Signing to KTIZO WRLD marked his growth from been a “phone artist” to “studio artist,” but it wasn’t a smooth transition. It demanded a complete change in how he created.
“I had to unlearn working alone,” he admits. For years, his room was his studio and solitude was his process. But entering the professional world meant collaboration with producers, engineers, other artists, and business minds. Learning to trust others with his sound was a new kind of growth.
Then came I.T.A.M., and everything changed. Every track passed a million streams within months. But for Strei, the moment that made Afromood feel truly real didn’t happen online. It happened on stage.

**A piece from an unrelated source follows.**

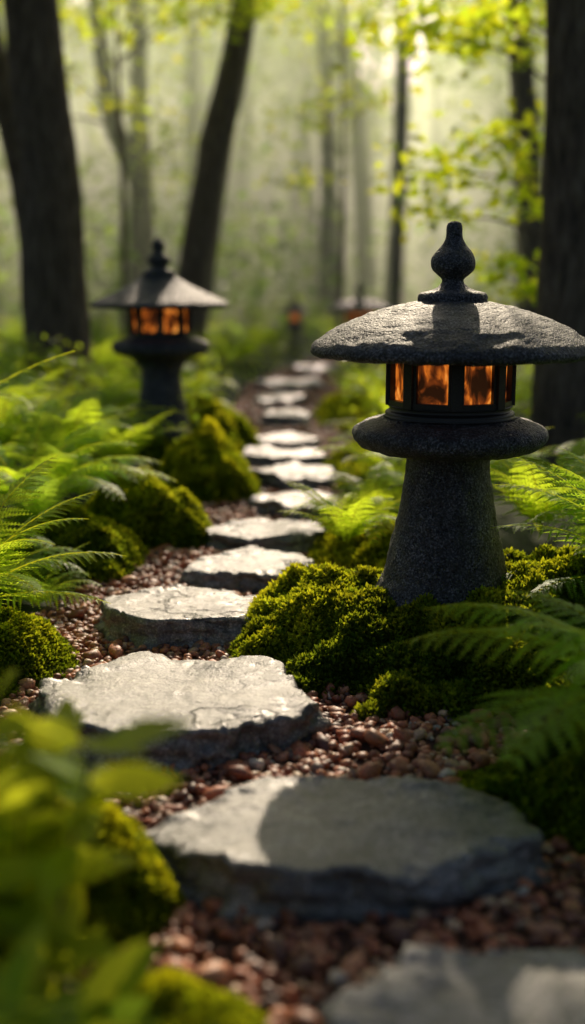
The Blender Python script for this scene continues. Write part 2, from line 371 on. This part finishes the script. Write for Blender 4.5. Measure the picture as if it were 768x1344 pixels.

“Seeing people sing every word… seeing the emotion on their faces… that was when I knew this sound wasn’t just streams, it was real connection,” he says. In that moment, Afromood transformed from an idea into a movement.
Vulnerability sits at the heart of his music, but he doesn’t hide from it. “Honestly, I don’t think I really protect my emotions,” he admits, with a quiet confidence.
For him, honesty is the link between his heart and the listener’s. Not everyone will understand him, and he accepts that, but someone somewhere will and that’s enough. “Sometimes it doesn’t work, but at least I’m able to express myself. It’s worth it.”
His latest single, “Crazily” with Babyboy AV, came from a deeply personal place too. “It came from thinking about my past relationship,” he says. He let himself feel everything he felt back then, and that rawness shaped the entire mood of the song, catchy on the surface, emotional underneath.
And then there’s the Streitrib, his growing community of listeners. One moment in particular made him pause and reflect, that was a video from a TikTok creator in Warri who built a fan page just to celebrate him. “Seeing that kind of love, from someone who relates to where I come from, made me realize this movement is deeper than I imagined,” Strei says. It was more than support; it was a form of belonging.
Strei is still rising, still discovering, still building. But one thing is already clear; he’s creating music that sinks deep, stays with you, and makes room for honesty. And for more people than he ever expected, that is exactly the kind of music they’ve been waiting for.